Description of problem: Installing the agent using the command java -jar rhq-enterprise-agent-1.4.0-SNAPSHOT.jar --install=~/rhq Causes the install to go into ./~/rhq I would have expected this to go into my home directory, or to tell me to give a complete path.
Temporarily adding the keyword "SubBug" so we can be sure we have accounted for all the bugs. keyword: new = Tracking + FutureFeature + SubBug
making sure we're not missing any bugs in rhq_triage
This may be a dupe - I entered something similar years ago -- perhaps in jbnadm!

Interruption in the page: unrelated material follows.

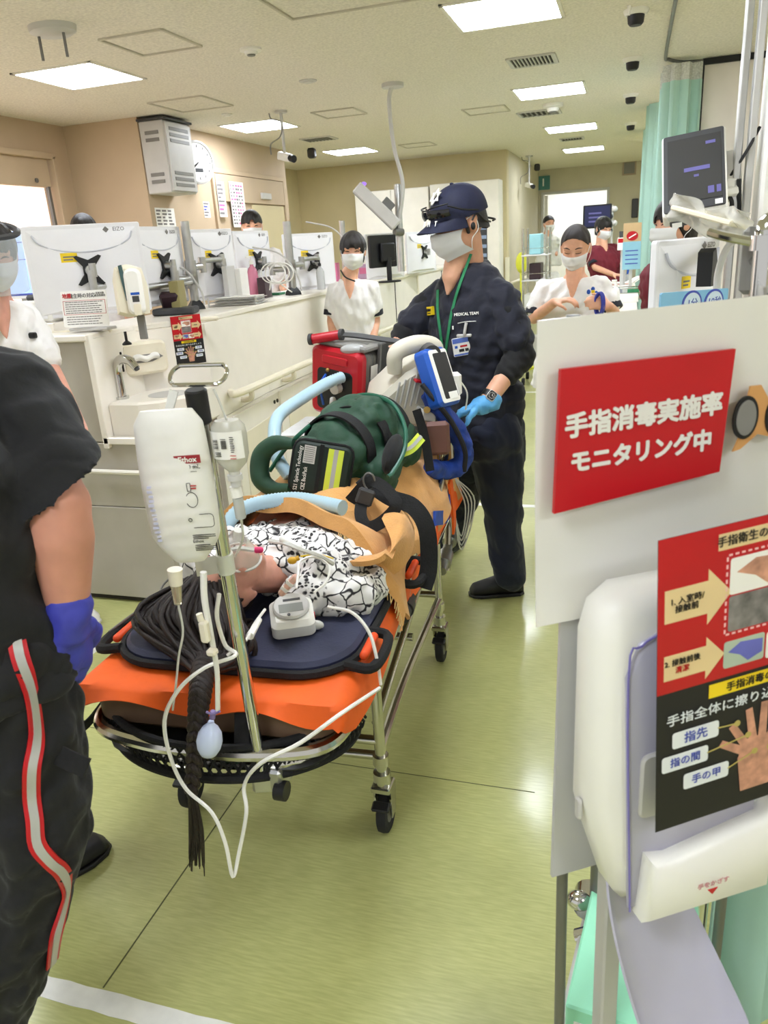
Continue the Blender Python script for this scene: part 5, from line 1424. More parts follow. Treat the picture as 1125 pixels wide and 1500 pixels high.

> I would have expected this to go into my home directory, The reporter's expectation is wrong :) > or to tell me to give a complete path. The installer can install in a relative path. There is nothing wrong with giving a relative or absolute path. So that's a wrong expectation too. (also note: having a "~" character in a filepath is legal and allowed) Now a deeper explanation for why I say the above. First, remember that things like "~" are a shell-construct (e.g. bash recognizes ~ in certain places and replaces it with something like the value of $HOME). It has no special meaning outside of the shell that your console is running and it has no special meaning when "~" appears in certain places in the cmd line. You can see what I'm talking about by doing a simple test with "echo": $ echo --install ~/rhq --install /home/mazz/rhq $ echo --install=~/rhq --install=~/rhq Just as "echo" doesn't replace "~" with /home/mazz in that second invocation, so does our code as well. "echo" has no notion that "~" is a special character to denote the home dir - if you pass a literal "~" to echo, it gets printed as "~". Why does that first invocation show "/home/mazz" in the place of "~" then? With that first invocation, the "~" never makes it to echo in the first place - because the shell replaces it with "/home/mazz" and then passes "/home/mazz" to echo. echo never saw "~". This is the same thing happening here that this issue reports. The problem here is that the argument to the program is literally the string: --install=~/rhq Just as in the echo example above, the tilde character is not recognized by the shell here because its embedded in a string and isn't the first character of the string. Thus the shell won't replace it with the value of $HOME and passes "~" literally to the Java process. And just like echo, our Java code does not assume special status of the "~" and uses it as-is. Only the shell (e.g. bash) gives "~" special meaning, echo does not, Java does not. Note: on Windows, the Windows shell doesn't give "~" this special meaning either. This would work and should be used as a workaround: --install ~/rhq Closing this as NOTABUG.